Le 25 septembre 42, le convoi 37 quitte Drancy pour Auschwitz. Parmi les prisonniers, un certain Bernard Tannenzaft. Comme beaucoup de ses compagnons d’infortune, l’homme de 56 ans mourra dans les camps de la mort peu après son arrivée. Tannenzaft ? La veille encore, c’était Natan. Bernard Natan, l’un des hommes forts du cinéma français, qui, du milieu des années 20 à l’orée des années 40 à la tête de la firme Pathé, va révolutionner une industrie cinématographique qui n’en était pas encore une. Mais en 1940 dans une France fraîchement occupée, le juif Bernard Natan né Tannenzaft en Roumanie en 1886, va subir une campagne de dénigrement menée par les autorités et la presse d’extrême-droite.
D’abord déchu de sa nationalité française acquise au mérite (engagé volontaire durant la Première Guerre mondiale et décoré), il sera interné puis déporté précipitamment pour mieux effacer sa trace. Pourtant, sans Bernard Natan, le coq emblème de l’entreprise Pathé aurait été déplumé dès les années 20, probablement remplacé par un aigle américain. Un documentaire, Natan, le fantôme de la rue Francoeur de Francis Gendron, offre aujourd’hui un portrait complet de cet homme. Il fait suite à un autre film découvert au Festival Lumière de Lyon en 2014, Natan de Paul Duane et David Cairns. Juste retour des choses pour cet entrepreneur victime de la barbarie à visage humain.
L’ascension…
Fils d’un couple propriétaire d’une cristallerie à Iași en Roumanie, Bernard Tannenzaft arrive en France au début du XXe siècle. L’homme né quasiment en même temps que les images animées pressent la révolution à venir. Il intègre la société Pathé comme chimiste et y exerce aussi le métier de projectionniste. La Première Guerre mondiale éclate, Bernard Tannenzaft s’engage dans la Légion étrangère. En 1921, il est naturalisé pour services rendus à la Nation et francise son nom. Bernard Natan a déjà son propre studio de cinéma, la Rapid-Film où il propose des bandes d’actualité et des métrages grivois (cette activité sera vite stoppée).

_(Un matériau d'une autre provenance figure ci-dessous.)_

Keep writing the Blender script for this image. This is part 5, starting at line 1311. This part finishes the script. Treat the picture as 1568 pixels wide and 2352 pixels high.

Au début des années 20, l’entreprise Pathé connaît une crise. La concurrence avec les majors américaines paraît inégale. Natan reprend bien vite les rênes de l’entreprise et développe ses activités. Il fait construire des studios rue Francoeur à Paris (locaux où est aujourd’hui installée la Femis) qui deviennent le lieu de tournage des grosses productions « maison » dont La merveilleuse vie de Jeanne d’Arc (Marco de Gastyne, 1929), Les Croix de bois (Raymond Bernard, 1932) ou encore Le Dernier Milliardaire (René Clair, 1934). La société rebaptisée Pathé-Natan accompagne toutes les révolutions techniques (parlant, couleur…), achète des salles de cinéma, développe des relations publiques et fait de chacun de ses « gros » films un évènement quasi national… Ainsi le président Paul Doumer invité à l’avant-première des Croix de bois à Paris, ne pourra retenir ses larmes devant ce film hommage aux combattants de la Première Guerre mondiale.
… puis la chute !
La crise américaine de 1929 et ses nombreuses retombées vont bientôt plonger l’Europe dans une incertitude économique. Le cinéma divertit certes, mais puisque tout a un coût, les tournages tremblent un peu. L’Etat français s’intéresse d’un peu plus près à cette industrie. La Gaumont concurrente directe de Pathé-Natan, étouffée par des dettes, dépose le bilan. Les yeux se tournent ensuite vers « la firme au coq ». « Qui est ce juif Bernard Tannezaft dit Natan à la tête du cinéma français ? » se demandent dès 1935 des plumitifs d’extrême-droite. L’entrepreneur est accusé de mauvaise gestion, on lui ressort son court passé de producteur de films licencieux pour mieux dresser une image sulfureuse de ce bon père de famille. Cette campagne de démolition entraînera un procès. Dans l’une des rares archives sonores qui existent de l’intéressé, il y a ces images émouvantes où dans le box des accusés, Natan se cache le visage avec un journal avant de s’adresser aux journalistes : « Ce n’est pas une comédie mais une tragédie ! »
Le film de Francis Gendron se termine sur la lecture d’une lettre écrite au ministre de la Justice par Bernard Natan depuis le fond de sa cellule à Fresnes où il retrace le fil de sa vie exemplaire et crie une dernière fois son amour pour la France. Une supplique restée sans réponse. Le nom de Bernard Tannenzaft figure aujourd’hui sur le mur des noms du mémorial de la Shoah à Paris.
Bernard Natan, le fantôme de la rue Francoeur de Francis Gendron, en salles le 19 juin 2019.